The elaborate redesign of Sandy Springs’ namesake spring may come as soon as January 2018 after the City Council gave its unanimous blessing Feb. 21.

The historic spring on Heritage Green, a park between Blue Stone Road and Sandy Springs Circle, is currently hidden under a metal grate and wooden pavilion. The new design, commissioned by Heritage Sandy Springs and unveiled Feb. 8, would let the spring bubble up as a small, glass-enclosed fountain beneath an abstract, mirror-roofed canopy.

A concept sketch of the new spring, showing the canopy, the glass-enclosed spring and the seating area. (Photo John Ruch)

City Councilmember John Paulson said he was originally skeptical of the redesign by architects Lane and Linda Duncan.
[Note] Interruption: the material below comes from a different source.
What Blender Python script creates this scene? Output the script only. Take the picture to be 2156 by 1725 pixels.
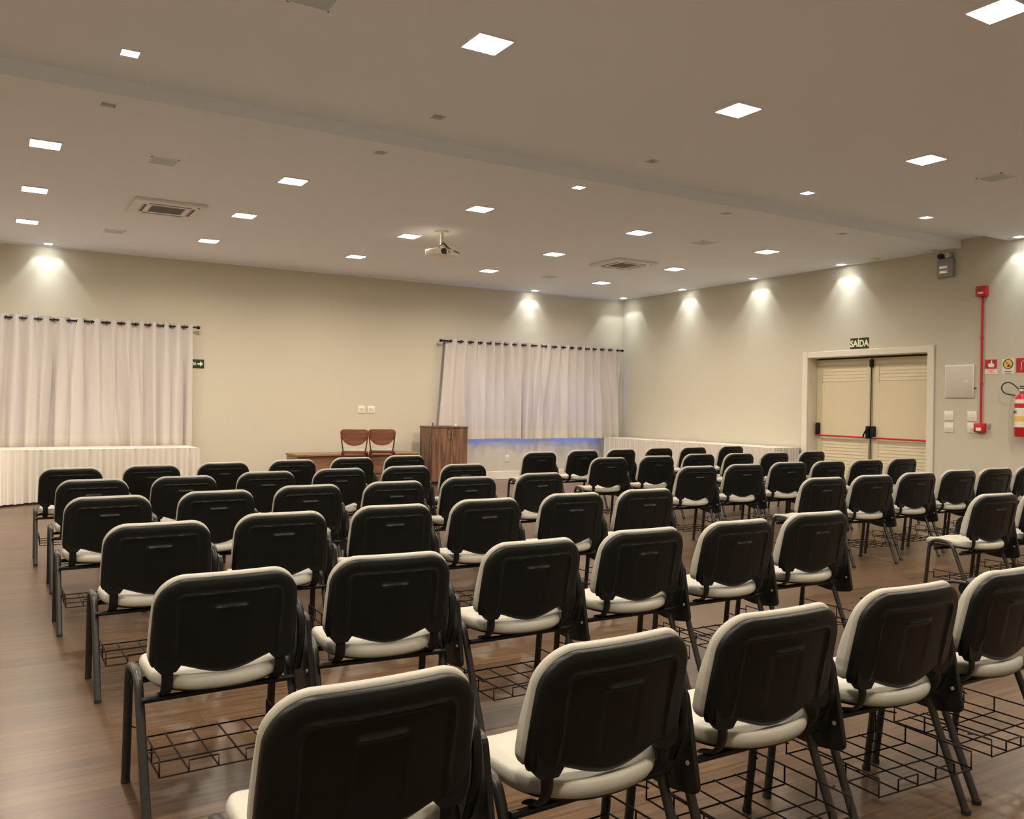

But after a closer look, he said, he likes how the plan brings “a focus to an area of the spring that was an afterthought.”

Mayor Rusty Paul said he also approached the project with caution, because “when you start messing around with something called the sandy spring…you’re dealing with something that is the heart and soul and reason for existence for the community.”

The mayor was pleased with the result. “Start building,” he told Heritage officials after the council’s approval vote, which was required for construction on a city park.

It’s not that simple, because the design is still in the concept stage, still needing an analysis of materials and a final design. But, Heritage officials say, work could begin late this year. The estimated $350,000 cost will be entirely privately funded, they said.

Used for decades or centuries by Cherokee, Creek and other American Indian communities, the spring in the 1840s became a watering hole for religious meetings by white settlers. A small community developed into what became in 2005 the city of Sandy Springs.

The design concept by architects Lane and Linda Duncan came from a competition held by Heritage Sandy Springs, the historic and cultural organization that operates Heritage Green, the park between Blue Stone Road and Sandy Springs Circle. The design still needs work, but could be constructed by early 2018, Heritage officials said. The estimated $350,000 cost would be entirely privately funded, they said.